It’s only natural that we humans would seek to evade moral obligations in a variety of ways. After all, they’re irksome, they interfere with our plans and projects, and they may even require a large measure of personal sacrifice. So we rationalize, we make excuses and look for ways to get out of them. This is probably a universal human trait. And one of the easiest ways to avoid the guilt of unmet obligations is to simply deny that they are obligations at all.
So we trim our sails, we make hairsplitting distinctions and redefine our terms so as to make the impositions of morality seem less onerous. When faced with a demand to change our behavior in some way, we look for loopholes.
Examples abound. We are always looking for ways to shrink the circle of our moral concern, to exclude those who, for whatever reason, we deem not to have any claim on us. Critics of redistribution point out (rightly, I think) that many welfare programs have effects that are the opposite of what was intended. But then we are tempted to conclude that we therefore have no obligations to the poor. Much recent moral philosophy has been concerned with making distinctions between “persons” and “human beings” so that we have obligations to the former but none (or fewer) to the latter. This seems to justify withdrawing our moral concern from entire classes of human beings who fail to measure up to a certain standard of rationality or articulateness (standards devised by the rational and articulate). We question whether animal suffering “matters.” If they are unlike us in certain ways, maybe it’s okay to inflict pain on them for the sake of pleasure or convenience.
This is a fundamentally self-protective posture, and an understandable one. If my circle of concern opens indefinitely, where might the claims on my time and energy end? What if I have nothing left to keep for myself? How much will I have to sacrifice?
However understandable, though, I think this posture is a self-defeating one. We seek to reduce our moral obligations to a bare minimum, because we see it as an infringement on our freedom. But the need to protect the self and maintain its autonomy will always tempt us to constrict our circle of concern more and more. The love of other people and things might call for sacrifice at any time and restrict our freedom. So, to avoid this prospect, we have to qualify our attachment to what we love. And what we end up with is a self that is, to use Luther’s expression, “curved in on itself.”
Here’s how C.S. Lewis described the plight of such a self:
The taste for the other, that is, the very capacity for enjoying good, is quenched in him except in so far as his body still draws him into some rudimentary contact with an outer world. Death removes this last contact. He has his wish—to live wholly in the self and to make the best of what he finds there. And what he finds there is Hell. (The Problem of Pain, p. 123)
The alternative is that “he who would save his life must lose it,” the paradoxical wisdom that we find our truest fulfillment in self-giving. This is not an idea confined to Christianity by any means, but it finds its clearest expression in the teachings and example of Christ. Resurrection and new life come only after the ordeal of Good Friday.

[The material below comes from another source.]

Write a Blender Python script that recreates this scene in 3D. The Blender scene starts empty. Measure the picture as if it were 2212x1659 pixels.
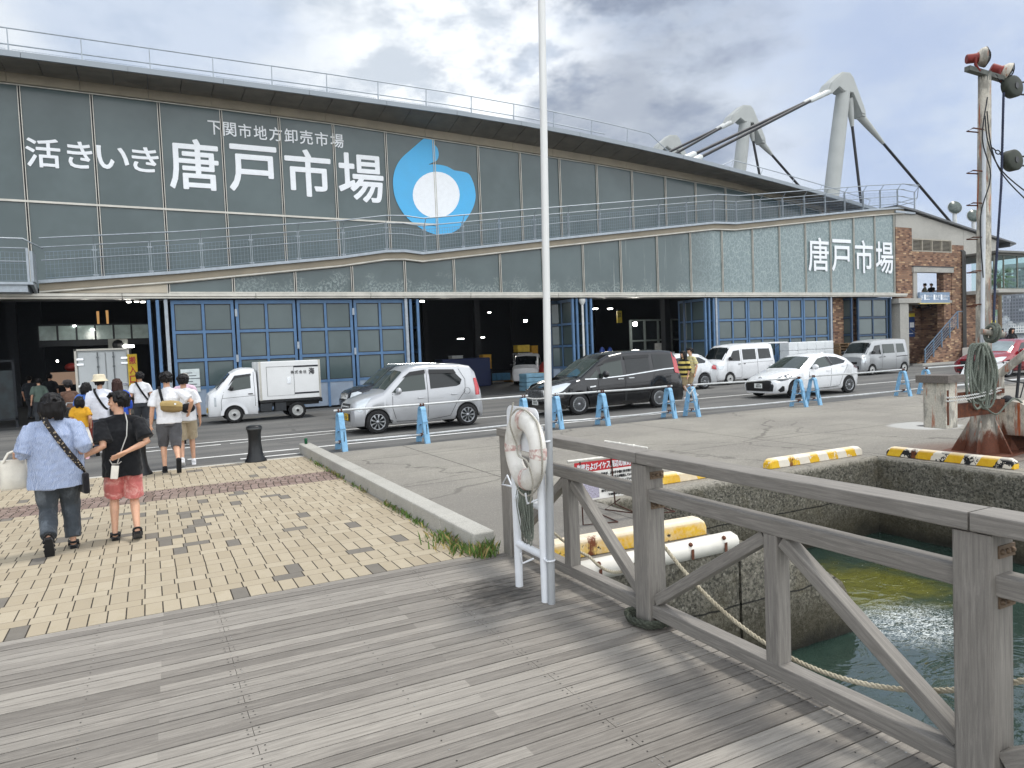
import bpy, bmesh, math, random
from mathutils import Vector, Matrix, noise
S = bpy.context.scene
COL = S.collection
rad = math.radians
random.seed(7)
# ---------------------------------------------------------------- camera
# world axes: X runs along the market facade, Y from the quay towards it, Z up
ROT = ((0.88852, -0.05799, 0.45515), (-0.45703, -0.02407, 0.88912), (-0.0406, -0.99803, -0.04789))
CAM_H = 1.9
F_PX, CX, CY = 1533.0, 1106.0, 829.5
cam = bpy.data.cameras.new('camera')
cam.sensor_width = 36.0
cam.lens = 36.0 * F_PX / 2212.0
cam.clip_start = 0.05
cam.clip_end = 6000
cam_ob = bpy.data.objects.new('camera', cam)
COL.objects.link(cam_ob)
M = Matrix(((ROT[0][0], -ROT[0][1], -ROT[0][2], 0), (ROT[1][0], -ROT[1][1], -ROT[1][2], 0),
            (ROT[2][0], -ROT[2][1], -ROT[2][2], CAM_H), (0, 0, 0, 1)))
cam_ob.matrix_world = M
S.camera = cam_ob


def ray(px, py):
    d = (px - CX, py - CY, F_PX)
    return [sum(ROT[i][k] * d[k] for k in range(3)) for i in range(3)]


def on_z(px, py, z=0.0):
    d = ray(px, py); t = (z - CAM_H) / d[2]
    return Vector((d[0] * t, d[1] * t, z))


def on_y(px, py, Y):
    d = ray(px, py); t = Y / d[1]
    return Vector((d[0] * t, Y, CAM_H + d[2] * t))


def on_x(px, py, X):
    d = ray(px, py); t = X / d[0]
    return Vector((X, d[1] * t, CAM_H + d[2] * t))


# ---------------------------------------------------------------- sky and sun
SUN_EL, SUN_AZ = 66.0, 78.0          # azimuth measured from +Y towards +X
W = bpy.data.worlds.new('World')
S.world = W
W.use_nodes = True


def world_nodes():
    nt = W.node_tree; n = nt.nodes; l = nt.links
    n.clear()
    out = n.new('ShaderNodeOutputWorld'); bg = n.new('ShaderNodeBackground')
    bg.inputs['Strength'].default_value = 0.1
    l.new(bg.outputs[0], out.inputs[0])
    tc = n.new('ShaderNodeTexCoord')
    sky = n.new('ShaderNodeTexSky'); sky.sky_type = 'NISHITA'; sky.sun_disc = False
    sky.sun_elevation = rad(SUN_EL); sky.sun_rotation = rad(SUN_AZ)
    sky.dust_density = 2.0; sky.air_density = 1.0

    def math_(op, a, b=None, clamp=False):
        m = n.new('ShaderNodeMath'); m.operation = op; m.use_clamp = clamp
        for i, v in enumerate((a, b)):
            if v is None: continue
            if isinstance(v, (int, float)): m.inputs[i].default_value = v
            else: l.new(v, m.inputs[i])
        return m.outputs[0]

    def mix(fac, a, b):
        m = n.new('ShaderNodeMix'); m.data_type = 'RGBA'; m.clamp_factor = True
        for s, v in ((m.inputs[0], fac), (m.inputs[6], a), (m.inputs[7], b)):
            if isinstance(v, (int, float)): s.default_value = v
            elif isinstance(v, tuple): s.default_value = (*v, 1)
            else: l.new(v, s)
        return m.outputs[2]

    def ns(scale, detail, rough, dist=0.0, zs=2.2, off=(0, 0, 0)):
        mp = n.new('ShaderNodeMapping'); mp.inputs['Scale'].default_value = (1, 1, zs)
        mp.inputs['Location'].default_value = off
        l.new(tc.outputs['Generated'], mp.inputs['Vector'])
        t = n.new('ShaderNodeTexNoise'); t.inputs['Scale'].default_value = scale
        t.inputs['Detail'].default_value = detail; t.inputs['Roughness'].default_value = rough
        t.inputs['Distortion'].default_value = dist
        l.new(mp.outputs[0], t.inputs['Vector'])
        return t.outputs['Fac']

    def ramp(v, a, b):
        m = n.new('ShaderNodeMapRange'); m.interpolation_type = 'SMOOTHSTEP'
        l.new(v, m.inputs['Value']); m.inputs['From Min'].default_value = a; m.inputs['From Max'].default_value = b
        return m.outputs[0]
    wob = ns(4.0, 6, 0.6)

    def spot(px, py, r, soft):
        d = Vector(ray(px, py)).normalized()
        v = n.new('ShaderNodeVectorMath'); v.operation = 'DOT_PRODUCT'
        l.new(tc.outputs['Generated'], v.inputs[0]); v.inputs[1].default_value = d
        a = math_('ARCCOSINE', math_('MINIMUM', v.outputs['Value'], 1.0))
        a = math_('ADD', a, math_('MULTIPLY', math_('SUBTRACT', wob, 0.5), 0.55))
        return math_('SUBTRACT', 1.0, ramp(a, rad(r - soft), rad(r + soft)))
    K = 6.9
    white = tuple(c * K for c in (0.86, 0.89, 0.90))
    pale = tuple(c * K for c in (0.55, 0.63, 0.76))
    blue = tuple(c * K for c in (0.40, 0.50, 0.72))
    dark = tuple(c * K for c in (0.20, 0.235, 0.31))
    big = ramp(ns(2.3, 8, 0.62, 0.0), 0.38, 0.60)
    fine = ramp(ns(8.0, 10, 0.60, 0.0, 2.0, (3, 1, 2)), 0.40, 0.60)
    base = mix(math_('MULTIPLY', big, 0.55), pale, white)
    # hazier and bluer towards the strait side
    side = spot(2150, 420, 17, 13)
    base = mix(math_('MULTIPLY', side, 0.8), base, mix(fine, blue, pale))
    left = spot(500, 150, 24, 12)
    base = mix(math_('MULTIPLY', left, 0.75), base, mix(fine, tuple(c * K for c in (0.58, 0.63, 0.68)), white))
    mid = spot(1120, 210, 10, 6)
    base = mix(math_('MULTIPLY', mid, fine), base, tuple(c * K for c in (1.15, 1.17, 1.17)))
    mid2 = spot(1480, 290, 7, 6)
    base = mix(math_('MULTIPLY', mid2, 0.8), base, white)
    d1 = spot(1400, 60, 7.5, 5)
    base = mix(math_('MULTIPLY', d1, math_('ADD', math_('MULTIPLY', fine, -0.45), 0.92)), base, dark)
    d2 = spot(1330, 180, 4, 4)
    base = mix(math_('MULTIPLY', d2, 0.5), base, dark)
    d3 = spot(1950, 60, 9, 8)
    base = mix(math_('MULTIPLY', d3, 0.35), base, tuple(c * K for c in (0.36, 0.43, 0.60)))
    d4 = spot(300, 20, 6, 5)
    base = mix(math_('MULTIPLY', d4, 0.55), base, tuple(c * K for c in (0.42, 0.52, 0.70)))
    # unseen sky behind the viewer, brightened to light the facade and the car sides
    sp = n.new('ShaderNodeSeparateXYZ'); l.new(tc.outputs['Generated'], sp.inputs[0])
    back = ramp(math_('MULTIPLY', sp.outputs[1], -1.0), -0.15, 0.65)
    base = mix(math_('MULTIPLY', back, 0.85), base, tuple(c * K for c in (2.1, 2.15, 2.2)))
    final = mix(0.90, sky.outputs[0], base)
    l.new(final, bg.inputs['Color'])


world_nodes()
sun = bpy.data.lights.new('sun', 'SUN')
sun.energy = 1.35
sun.angle = rad(10)
sun.color = (1.0, 0.955, 0.88)
sun_ob = bpy.data.objects.new('sun', sun)
COL.objects.link(sun_ob)
_d = Vector((math.sin(rad(SUN_AZ)) * math.cos(rad(SUN_EL)), math.cos(rad(SUN_AZ)) * math.cos(rad(SUN_EL)), math.sin(rad(SUN_EL))))
sun_ob.rotation_euler = _d.to_track_quat('Z', 'Y').to_euler()
sun_ob.location = _d * 60
S.view_settings.view_transform = 'Standard'
S.view_settings.look = 'None'
S.view_settings.exposure = 0.74
S.view_settings.gamma = 1.0
S.view_settings.use_curve_mapping = False
S.cycles.max_bounces = 8
S.cycles.glossy_bounces = 4
S.cycles.transparent_max_bounces = 12
S.cycles.use_denoising = True
S.cycles.sample_clamp_indirect = 6.0
# ---------------------------------------------------------------- object helpers
def tag(o, label=None, cat=None, group=None, kind=None):
    if label: o['label'] = label
    if cat: o['category'] = cat
    if group: o['group'] = group
    if kind: o['kind'] = kind
    return o


def empty(name, loc=(0, 0, 0), rz=0.0, label=None, cat=None, group=None):
    o = bpy.data.objects.new(name, None)
    o.empty_display_size = 0.2
    o.location = loc; o.rotation_euler = (0, 0, rz)
    COL.objects.link(o)
    return tag(o, label, cat, group)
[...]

The idea is that, rather than the crouch of self-protection, our proper posture in the world is one of openness, arms outstretched (as on a cross). An ethic of generosity would gladly seek to expand our circle of concern. Rather than look for loopholes, it would give the other the benefit of the doubt. Not sure if animals suffer in the same way we do? Show compassion for them anyway! Can’t tell if a fetus is really a “person”? Why not protect it anyway? This view denies that life is, at bottom, a zero-sum game. Our flourishing is bound up with the flourishing of others, even if it may at times take the form of self-sacrifice. We don’t have to draw boundaries and limit our concern for others in order to protect ourselves.
I won’t pretend that such an ethic resolves all dilemmas. In a fallen world there will still be hard choices to be made, and painful sacrifices, ones that most of us would be extremely hesitant to make. For instance, what do we do when two genuine goods conflict? But it does help us to catch sight of our trajectory, to find the path, what Dorothy Day called “the way of Love” and the promise that our true fulfillment lies in following it.